┌─ Records to process

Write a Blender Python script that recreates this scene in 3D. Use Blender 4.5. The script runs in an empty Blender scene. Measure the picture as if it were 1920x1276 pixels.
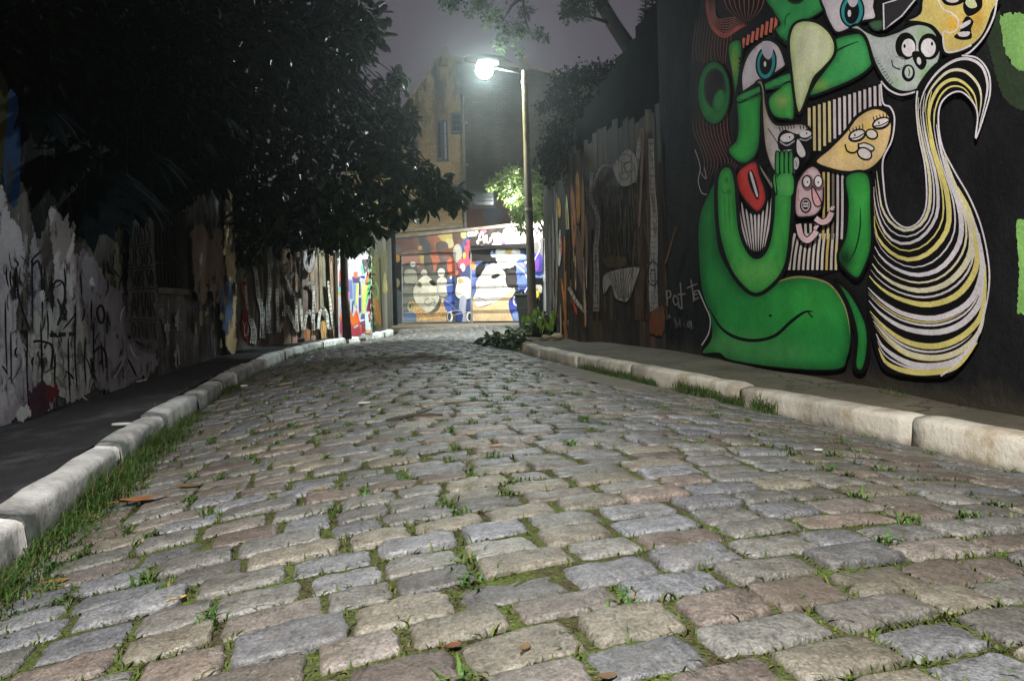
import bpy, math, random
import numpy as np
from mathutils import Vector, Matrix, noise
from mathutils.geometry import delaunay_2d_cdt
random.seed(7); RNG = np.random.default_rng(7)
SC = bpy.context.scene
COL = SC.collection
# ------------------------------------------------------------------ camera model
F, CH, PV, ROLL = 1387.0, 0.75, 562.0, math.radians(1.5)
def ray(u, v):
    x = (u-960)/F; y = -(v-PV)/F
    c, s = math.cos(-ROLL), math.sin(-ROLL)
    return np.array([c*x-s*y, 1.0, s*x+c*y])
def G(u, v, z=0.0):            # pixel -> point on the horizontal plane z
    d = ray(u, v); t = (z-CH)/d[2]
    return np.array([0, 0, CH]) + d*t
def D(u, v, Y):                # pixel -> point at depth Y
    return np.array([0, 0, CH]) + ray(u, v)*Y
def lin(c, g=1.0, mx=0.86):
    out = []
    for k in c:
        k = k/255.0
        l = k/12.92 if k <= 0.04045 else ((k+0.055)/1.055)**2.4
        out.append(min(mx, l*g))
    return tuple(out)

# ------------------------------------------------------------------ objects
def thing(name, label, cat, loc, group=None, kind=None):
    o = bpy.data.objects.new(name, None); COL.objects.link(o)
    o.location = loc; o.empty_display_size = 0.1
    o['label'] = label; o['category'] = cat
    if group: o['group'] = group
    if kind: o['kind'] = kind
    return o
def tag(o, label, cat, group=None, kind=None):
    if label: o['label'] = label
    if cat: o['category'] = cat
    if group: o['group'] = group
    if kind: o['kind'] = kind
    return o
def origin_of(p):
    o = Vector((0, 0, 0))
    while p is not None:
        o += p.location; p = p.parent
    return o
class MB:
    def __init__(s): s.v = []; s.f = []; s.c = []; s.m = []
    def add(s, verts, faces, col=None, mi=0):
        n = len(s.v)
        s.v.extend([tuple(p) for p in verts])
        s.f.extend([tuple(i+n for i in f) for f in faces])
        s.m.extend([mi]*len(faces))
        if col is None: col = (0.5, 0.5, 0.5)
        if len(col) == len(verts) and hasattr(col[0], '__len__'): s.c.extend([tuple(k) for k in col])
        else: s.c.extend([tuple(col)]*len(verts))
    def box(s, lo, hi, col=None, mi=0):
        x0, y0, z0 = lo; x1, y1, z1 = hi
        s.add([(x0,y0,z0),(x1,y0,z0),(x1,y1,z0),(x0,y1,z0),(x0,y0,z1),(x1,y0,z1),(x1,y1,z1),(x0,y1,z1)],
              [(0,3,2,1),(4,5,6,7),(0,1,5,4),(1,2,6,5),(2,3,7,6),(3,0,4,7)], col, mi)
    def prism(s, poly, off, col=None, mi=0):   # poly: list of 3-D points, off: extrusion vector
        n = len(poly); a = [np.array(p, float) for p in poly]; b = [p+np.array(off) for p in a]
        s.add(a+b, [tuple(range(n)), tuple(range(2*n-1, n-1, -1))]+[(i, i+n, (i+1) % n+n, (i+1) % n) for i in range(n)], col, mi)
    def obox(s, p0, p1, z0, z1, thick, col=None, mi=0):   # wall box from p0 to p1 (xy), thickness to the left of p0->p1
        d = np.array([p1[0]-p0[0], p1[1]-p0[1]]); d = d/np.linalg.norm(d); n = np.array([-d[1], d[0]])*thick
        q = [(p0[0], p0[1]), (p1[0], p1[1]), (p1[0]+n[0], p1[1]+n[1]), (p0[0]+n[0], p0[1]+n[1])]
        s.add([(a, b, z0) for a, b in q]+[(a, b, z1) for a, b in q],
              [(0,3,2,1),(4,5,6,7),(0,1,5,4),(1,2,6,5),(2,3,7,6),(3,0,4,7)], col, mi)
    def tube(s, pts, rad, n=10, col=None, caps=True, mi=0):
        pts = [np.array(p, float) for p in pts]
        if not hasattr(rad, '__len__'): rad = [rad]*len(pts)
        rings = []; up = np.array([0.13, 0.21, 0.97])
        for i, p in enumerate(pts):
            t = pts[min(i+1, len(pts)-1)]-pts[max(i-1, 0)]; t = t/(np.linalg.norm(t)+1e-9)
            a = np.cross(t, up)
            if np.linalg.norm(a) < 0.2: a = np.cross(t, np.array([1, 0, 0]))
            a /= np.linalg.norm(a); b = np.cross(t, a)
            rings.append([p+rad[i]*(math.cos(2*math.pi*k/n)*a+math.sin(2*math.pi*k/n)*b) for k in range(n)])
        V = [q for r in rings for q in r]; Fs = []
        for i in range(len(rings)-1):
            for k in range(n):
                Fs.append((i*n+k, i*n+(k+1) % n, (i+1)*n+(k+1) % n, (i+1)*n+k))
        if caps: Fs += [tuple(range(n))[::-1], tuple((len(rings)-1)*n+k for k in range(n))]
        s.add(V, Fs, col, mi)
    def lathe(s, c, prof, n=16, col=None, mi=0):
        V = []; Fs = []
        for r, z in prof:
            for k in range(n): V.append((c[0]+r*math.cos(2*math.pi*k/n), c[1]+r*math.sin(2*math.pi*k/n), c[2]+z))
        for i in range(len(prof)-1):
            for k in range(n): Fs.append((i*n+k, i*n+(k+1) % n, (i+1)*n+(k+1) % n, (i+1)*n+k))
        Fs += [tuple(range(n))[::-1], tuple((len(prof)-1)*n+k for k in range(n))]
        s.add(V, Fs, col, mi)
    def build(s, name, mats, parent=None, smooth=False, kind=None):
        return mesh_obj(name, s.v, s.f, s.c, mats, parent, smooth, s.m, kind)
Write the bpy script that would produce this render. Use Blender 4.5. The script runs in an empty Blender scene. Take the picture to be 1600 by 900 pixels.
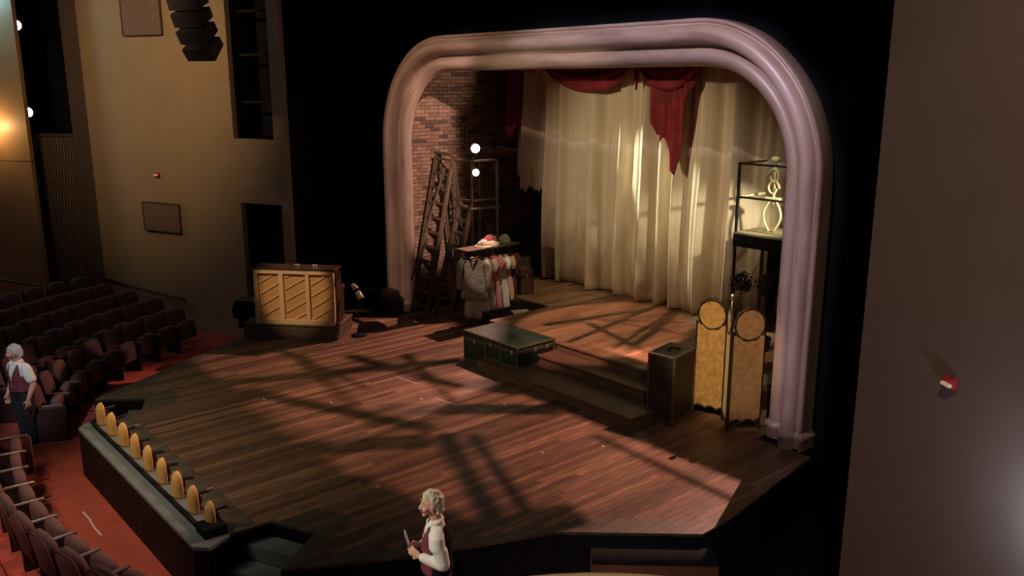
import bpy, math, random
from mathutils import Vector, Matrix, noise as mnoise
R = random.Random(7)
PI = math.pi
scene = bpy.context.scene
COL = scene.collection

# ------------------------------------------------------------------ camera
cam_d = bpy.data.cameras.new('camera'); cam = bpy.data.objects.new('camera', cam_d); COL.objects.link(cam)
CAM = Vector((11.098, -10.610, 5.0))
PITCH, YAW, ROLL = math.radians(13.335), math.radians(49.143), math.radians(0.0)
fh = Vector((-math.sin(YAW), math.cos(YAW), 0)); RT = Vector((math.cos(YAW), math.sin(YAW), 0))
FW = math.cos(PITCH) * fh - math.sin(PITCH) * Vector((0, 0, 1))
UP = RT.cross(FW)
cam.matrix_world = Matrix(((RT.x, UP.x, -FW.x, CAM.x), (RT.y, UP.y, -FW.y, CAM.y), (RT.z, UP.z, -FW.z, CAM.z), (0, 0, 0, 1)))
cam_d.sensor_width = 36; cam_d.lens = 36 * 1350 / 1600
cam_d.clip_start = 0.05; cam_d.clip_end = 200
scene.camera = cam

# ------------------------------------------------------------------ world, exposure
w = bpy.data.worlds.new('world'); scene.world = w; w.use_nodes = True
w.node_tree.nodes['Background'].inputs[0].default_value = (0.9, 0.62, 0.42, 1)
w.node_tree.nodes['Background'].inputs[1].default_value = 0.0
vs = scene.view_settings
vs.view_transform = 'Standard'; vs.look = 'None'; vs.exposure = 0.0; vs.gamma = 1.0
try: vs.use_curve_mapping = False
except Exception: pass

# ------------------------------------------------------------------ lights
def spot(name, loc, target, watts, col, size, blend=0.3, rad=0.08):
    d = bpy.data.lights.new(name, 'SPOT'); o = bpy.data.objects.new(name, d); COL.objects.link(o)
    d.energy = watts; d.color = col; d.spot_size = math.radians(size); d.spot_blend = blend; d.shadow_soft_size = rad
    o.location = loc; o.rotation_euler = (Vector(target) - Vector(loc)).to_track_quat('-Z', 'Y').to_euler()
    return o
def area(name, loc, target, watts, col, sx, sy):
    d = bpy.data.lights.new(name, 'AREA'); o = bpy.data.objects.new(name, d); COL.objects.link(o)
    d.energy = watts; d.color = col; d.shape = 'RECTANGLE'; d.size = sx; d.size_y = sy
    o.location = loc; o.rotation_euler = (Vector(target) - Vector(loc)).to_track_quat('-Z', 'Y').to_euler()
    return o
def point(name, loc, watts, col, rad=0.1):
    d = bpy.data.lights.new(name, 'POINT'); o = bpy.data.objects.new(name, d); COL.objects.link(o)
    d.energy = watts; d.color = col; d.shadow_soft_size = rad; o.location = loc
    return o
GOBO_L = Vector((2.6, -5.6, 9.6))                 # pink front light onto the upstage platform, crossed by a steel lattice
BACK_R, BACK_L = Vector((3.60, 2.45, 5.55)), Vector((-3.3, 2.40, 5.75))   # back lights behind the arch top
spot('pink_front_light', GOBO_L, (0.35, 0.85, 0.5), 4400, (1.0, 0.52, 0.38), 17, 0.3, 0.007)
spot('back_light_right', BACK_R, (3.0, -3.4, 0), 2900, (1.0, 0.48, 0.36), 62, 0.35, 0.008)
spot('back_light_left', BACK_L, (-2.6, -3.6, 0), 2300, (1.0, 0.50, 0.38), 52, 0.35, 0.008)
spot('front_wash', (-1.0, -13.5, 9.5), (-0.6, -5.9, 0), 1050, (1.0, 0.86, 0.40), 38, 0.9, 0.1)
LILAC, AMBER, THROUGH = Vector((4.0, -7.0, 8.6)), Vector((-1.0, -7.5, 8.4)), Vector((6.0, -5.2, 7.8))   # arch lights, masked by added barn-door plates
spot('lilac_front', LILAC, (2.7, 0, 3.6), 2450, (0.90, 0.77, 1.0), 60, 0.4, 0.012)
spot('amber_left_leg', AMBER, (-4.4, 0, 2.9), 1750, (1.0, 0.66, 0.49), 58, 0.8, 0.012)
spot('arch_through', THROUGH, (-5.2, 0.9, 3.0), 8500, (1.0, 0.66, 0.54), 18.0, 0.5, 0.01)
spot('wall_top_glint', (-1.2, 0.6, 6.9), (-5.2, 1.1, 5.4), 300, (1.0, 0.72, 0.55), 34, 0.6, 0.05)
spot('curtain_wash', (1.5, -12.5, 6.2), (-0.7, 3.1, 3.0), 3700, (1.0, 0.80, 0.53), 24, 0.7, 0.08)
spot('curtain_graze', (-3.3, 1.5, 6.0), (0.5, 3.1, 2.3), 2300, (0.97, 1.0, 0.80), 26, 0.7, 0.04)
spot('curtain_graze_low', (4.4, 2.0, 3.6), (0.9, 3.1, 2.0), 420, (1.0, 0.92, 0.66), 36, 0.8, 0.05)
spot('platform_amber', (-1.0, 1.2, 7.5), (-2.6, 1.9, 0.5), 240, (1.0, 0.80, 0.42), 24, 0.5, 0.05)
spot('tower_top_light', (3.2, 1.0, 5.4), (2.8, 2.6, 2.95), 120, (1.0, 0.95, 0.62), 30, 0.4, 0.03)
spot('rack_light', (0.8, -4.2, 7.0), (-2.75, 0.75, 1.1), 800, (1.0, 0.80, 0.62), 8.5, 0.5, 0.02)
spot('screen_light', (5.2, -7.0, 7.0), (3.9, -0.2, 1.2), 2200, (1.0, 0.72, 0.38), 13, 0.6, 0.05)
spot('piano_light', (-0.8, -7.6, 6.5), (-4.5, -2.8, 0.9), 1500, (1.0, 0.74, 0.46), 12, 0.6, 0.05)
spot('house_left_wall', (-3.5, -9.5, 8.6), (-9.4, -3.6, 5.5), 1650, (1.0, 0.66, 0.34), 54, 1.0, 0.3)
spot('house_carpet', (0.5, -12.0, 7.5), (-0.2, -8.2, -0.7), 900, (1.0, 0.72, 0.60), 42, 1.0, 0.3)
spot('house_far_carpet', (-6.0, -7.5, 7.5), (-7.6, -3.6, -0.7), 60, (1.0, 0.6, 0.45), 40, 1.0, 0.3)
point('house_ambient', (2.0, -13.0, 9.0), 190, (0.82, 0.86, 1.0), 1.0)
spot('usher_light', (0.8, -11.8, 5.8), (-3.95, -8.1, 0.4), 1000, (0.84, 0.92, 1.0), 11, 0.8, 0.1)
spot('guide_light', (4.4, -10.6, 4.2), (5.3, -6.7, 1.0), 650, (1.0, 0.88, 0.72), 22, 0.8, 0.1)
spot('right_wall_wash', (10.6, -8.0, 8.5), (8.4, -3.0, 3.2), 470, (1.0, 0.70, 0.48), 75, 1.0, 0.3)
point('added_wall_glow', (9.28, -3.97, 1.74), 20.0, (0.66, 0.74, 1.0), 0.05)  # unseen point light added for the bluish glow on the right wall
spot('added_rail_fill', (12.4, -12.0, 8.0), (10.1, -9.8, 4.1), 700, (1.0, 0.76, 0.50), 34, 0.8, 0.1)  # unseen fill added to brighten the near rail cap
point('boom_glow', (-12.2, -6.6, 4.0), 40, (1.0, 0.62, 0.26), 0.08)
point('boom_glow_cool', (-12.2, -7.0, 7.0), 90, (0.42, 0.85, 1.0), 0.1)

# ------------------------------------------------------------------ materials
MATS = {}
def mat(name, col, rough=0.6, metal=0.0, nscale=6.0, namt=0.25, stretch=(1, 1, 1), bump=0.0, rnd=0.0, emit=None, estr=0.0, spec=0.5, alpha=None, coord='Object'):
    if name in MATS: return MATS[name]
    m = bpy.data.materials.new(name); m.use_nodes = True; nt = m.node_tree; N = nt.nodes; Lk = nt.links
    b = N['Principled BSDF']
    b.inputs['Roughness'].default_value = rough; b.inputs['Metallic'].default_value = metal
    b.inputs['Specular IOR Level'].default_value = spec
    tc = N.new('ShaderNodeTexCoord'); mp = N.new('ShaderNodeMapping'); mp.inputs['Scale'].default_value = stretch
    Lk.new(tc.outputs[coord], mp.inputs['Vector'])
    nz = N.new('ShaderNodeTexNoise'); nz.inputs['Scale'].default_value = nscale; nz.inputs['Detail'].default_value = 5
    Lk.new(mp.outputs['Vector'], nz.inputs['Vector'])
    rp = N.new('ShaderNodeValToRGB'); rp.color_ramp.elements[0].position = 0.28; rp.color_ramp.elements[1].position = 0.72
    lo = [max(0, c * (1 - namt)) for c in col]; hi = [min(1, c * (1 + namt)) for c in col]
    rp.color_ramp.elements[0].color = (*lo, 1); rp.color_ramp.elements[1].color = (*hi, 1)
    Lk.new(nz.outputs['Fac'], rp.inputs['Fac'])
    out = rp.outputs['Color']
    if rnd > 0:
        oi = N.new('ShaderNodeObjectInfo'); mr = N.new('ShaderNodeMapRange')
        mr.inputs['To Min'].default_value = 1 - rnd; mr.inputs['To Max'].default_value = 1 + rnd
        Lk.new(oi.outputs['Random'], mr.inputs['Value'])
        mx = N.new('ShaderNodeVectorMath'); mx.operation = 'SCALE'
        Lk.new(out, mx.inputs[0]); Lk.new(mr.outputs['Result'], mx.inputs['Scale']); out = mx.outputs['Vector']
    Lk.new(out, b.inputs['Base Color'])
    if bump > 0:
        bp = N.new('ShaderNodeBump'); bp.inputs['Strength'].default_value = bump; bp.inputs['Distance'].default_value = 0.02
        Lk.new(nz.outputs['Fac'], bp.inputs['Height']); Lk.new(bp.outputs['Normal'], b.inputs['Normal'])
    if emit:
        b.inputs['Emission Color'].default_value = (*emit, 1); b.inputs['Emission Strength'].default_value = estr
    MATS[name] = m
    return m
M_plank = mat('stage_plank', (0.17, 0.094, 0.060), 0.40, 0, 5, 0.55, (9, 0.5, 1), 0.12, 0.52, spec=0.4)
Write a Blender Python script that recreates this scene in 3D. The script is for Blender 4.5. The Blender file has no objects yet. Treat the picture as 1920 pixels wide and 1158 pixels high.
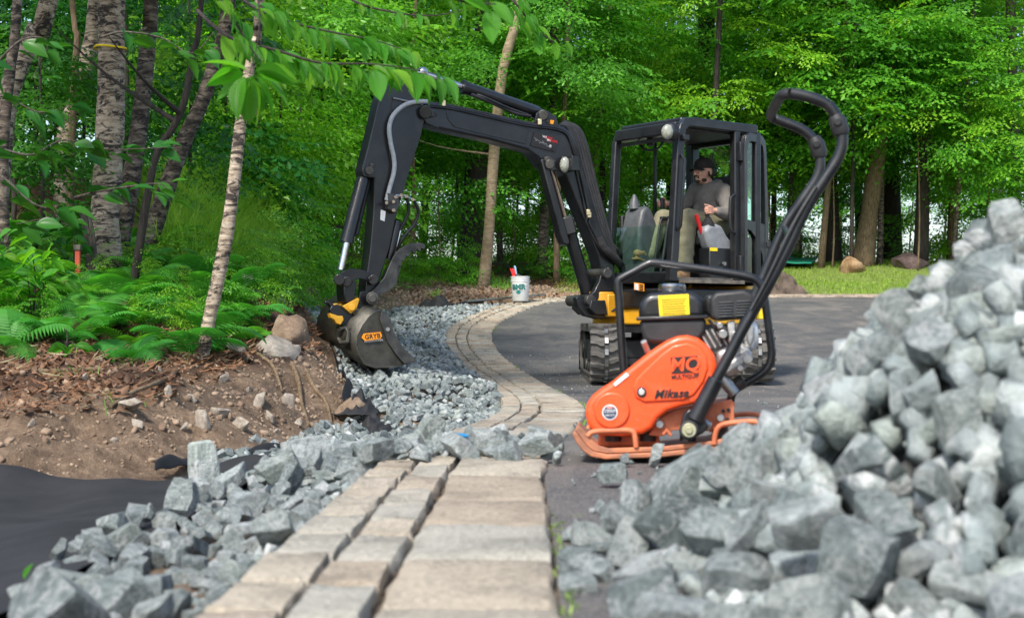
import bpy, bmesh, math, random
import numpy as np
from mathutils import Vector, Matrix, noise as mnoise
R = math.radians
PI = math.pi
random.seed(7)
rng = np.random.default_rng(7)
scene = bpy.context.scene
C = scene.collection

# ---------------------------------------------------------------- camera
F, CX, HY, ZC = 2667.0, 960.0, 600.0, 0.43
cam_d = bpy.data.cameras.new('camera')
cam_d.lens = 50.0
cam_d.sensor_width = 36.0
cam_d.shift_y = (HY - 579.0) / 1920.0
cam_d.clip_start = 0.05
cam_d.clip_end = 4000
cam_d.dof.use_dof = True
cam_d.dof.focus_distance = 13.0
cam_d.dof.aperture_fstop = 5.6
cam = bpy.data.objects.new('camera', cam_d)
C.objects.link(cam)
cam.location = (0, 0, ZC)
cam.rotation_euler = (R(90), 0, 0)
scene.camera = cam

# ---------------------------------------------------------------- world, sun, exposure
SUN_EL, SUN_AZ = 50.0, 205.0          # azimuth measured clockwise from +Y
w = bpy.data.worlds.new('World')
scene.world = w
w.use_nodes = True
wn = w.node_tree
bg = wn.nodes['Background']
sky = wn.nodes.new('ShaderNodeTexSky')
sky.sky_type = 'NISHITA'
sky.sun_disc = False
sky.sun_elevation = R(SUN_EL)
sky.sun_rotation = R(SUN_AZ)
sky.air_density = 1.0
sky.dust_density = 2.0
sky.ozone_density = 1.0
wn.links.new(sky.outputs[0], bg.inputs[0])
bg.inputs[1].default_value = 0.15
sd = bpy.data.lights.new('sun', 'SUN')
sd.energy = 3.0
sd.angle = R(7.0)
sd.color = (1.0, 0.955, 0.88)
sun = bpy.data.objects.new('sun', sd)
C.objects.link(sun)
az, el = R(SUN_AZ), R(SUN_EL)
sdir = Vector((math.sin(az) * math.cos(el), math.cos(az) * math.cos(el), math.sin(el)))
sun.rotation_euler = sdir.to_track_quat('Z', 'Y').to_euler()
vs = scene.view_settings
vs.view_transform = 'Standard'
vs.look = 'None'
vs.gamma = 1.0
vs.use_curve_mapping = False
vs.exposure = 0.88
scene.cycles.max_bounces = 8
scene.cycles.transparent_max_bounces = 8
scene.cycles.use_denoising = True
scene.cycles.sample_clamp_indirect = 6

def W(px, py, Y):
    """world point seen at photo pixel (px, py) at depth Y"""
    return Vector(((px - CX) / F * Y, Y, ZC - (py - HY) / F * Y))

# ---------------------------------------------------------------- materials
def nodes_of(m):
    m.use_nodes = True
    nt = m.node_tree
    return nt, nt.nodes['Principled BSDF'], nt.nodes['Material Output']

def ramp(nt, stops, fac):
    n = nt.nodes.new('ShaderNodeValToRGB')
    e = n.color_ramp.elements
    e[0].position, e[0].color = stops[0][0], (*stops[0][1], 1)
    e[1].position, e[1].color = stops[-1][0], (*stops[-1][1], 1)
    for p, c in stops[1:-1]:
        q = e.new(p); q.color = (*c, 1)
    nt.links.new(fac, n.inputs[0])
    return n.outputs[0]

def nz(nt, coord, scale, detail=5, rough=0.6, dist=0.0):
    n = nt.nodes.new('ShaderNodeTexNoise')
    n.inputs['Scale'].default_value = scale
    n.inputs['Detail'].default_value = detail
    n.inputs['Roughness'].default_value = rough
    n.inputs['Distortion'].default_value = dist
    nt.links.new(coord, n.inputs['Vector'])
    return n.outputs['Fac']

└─

To be done: Read through the entries and copy each line in which "Python" appears.

Answer to this task:
Write a Blender Python script that recreates this scene in 3D. Use Blender 4.5. The script runs in an empty Blender scene. Measure the picture as if it were 1920x1276 pixels.
Write a Blender Python script that recreates this scene in 3D. The script is for Blender 4.5. The Blender file has no objects yet. Treat the picture as 1920 pixels wide and 1158 pixels high.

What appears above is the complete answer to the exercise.